Cuando nos conocimos, los dos habíamos dejado atrás relaciones efímeras y luminosas, que nacieron y murieron en el verano. Una noche de diciembre frente al mar, con sabor a ginebra barata en los labios, juntamos nuestras soledades. Ella era menor de edad, solo por dos días. Aquellas miradas que cruzamos, cargadas de otoño, y aquel beso, iniciaron un camino que duró treinta y cinco años. A veces pienso que no terminó, ni siquiera ahora que ella ya no está. El día en que decidimos separarnos nos dijimos que nada iba a enterrar el pasado. Los viernes me pasaba por su casa, la que había sido también mía, y tomábamos el té. Ella venía a la mía con cualquier excusa, o sin ninguna. Una mañana en que le llevé algo de compra me dijo: "No sabes lo tranquila que estoy desde que te fuiste". Sonreí. Habíamos hecho bien. Nuestras vidas habían llegado a estar tan entrelazadas que corríamos el riesgo de estrangularlas.

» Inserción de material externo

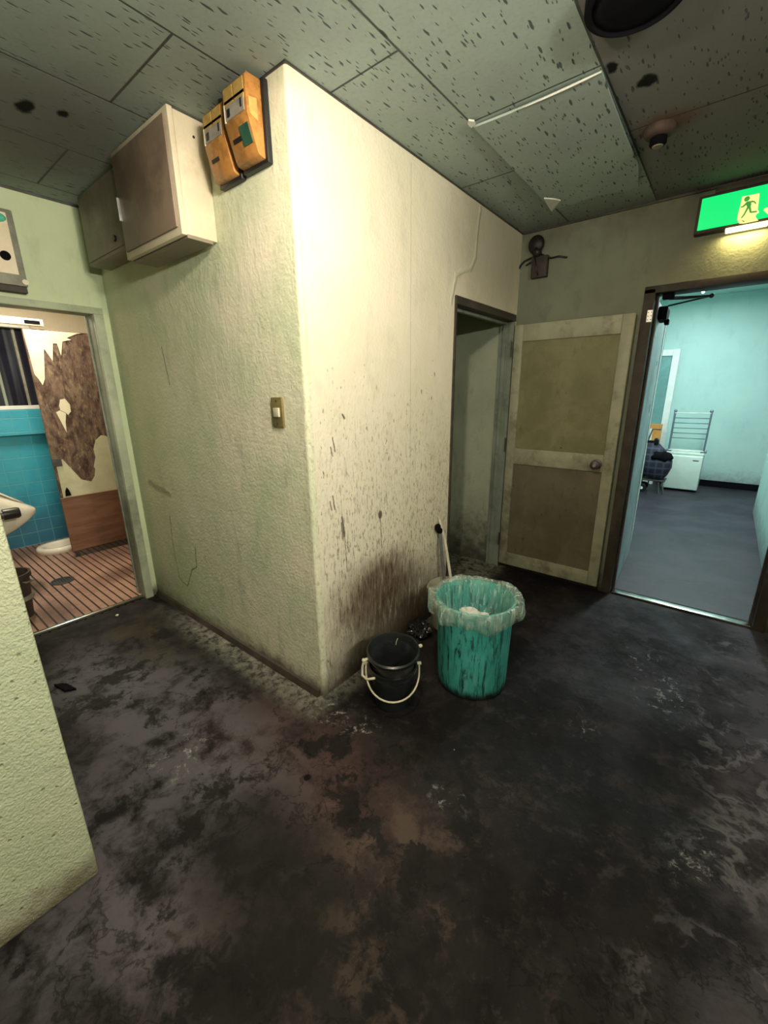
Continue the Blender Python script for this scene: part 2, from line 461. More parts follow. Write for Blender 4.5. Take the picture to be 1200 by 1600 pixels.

Yo no sería quien soy si no la hubiera conocido, si aquella noche en la cala no hubiéramos sellado un pacto silencioso. Con ella viví otra vida que no era la que yo sospechaba, me quité mi vieja camisa de adolescente, la cambié por otra. No fui quien era, fui otro, y me gustó serlo. Pero tampoco sería quien soy si hubiéramos seguido juntos. Ya no buscábamos lo mismo.
Cuatro años después del día en que me llevé mi ropa, los discos y algunos libros, la furia ciega de un dios borracho arrasó su cerebro. Tardó cinco meses en recuperar de algún recóndito pliegue las palabras, reconstruir el lenguaje, aprender de nuevo a leer y a escribir, a caminar sin caerse, a utilizar el mando del televisor. Fue un espejismo. Seis meses más tarde, otra tormenta eléctrica la alejó de sí misma. Poco a poco sus neuronas fueron apagándose como estrellas en un cielo brumoso. Hoy habría cumplido sesenta y dos años, le faltaron tres semanas. Es fácil pensar que se fue demasiado pronto. Sin embargo nada dejó inconcluso: cuanto quiso lo hizo, cuanto se propuso lo cumplió. Vivió deprisa, adelantó a todos, y entonces, en sus últimos años, hizo de su vida contemplación y serenidad. De esa manera se fue, serena y en paz, un domingo de madrugada, con el Sol en Sagitario y la Luna en Géminis, la misma posición de los astros que el día en que nació. Me lo dijo Luis Cremades, que sabe de estas cosas, y también me dijo que quizá ella, sin saberlo, sintió que era el momento de cerrar su ciclo. Ahora Anita está en otro modo de existencia, y la mirada del Buda ilumina sus días y sus noches.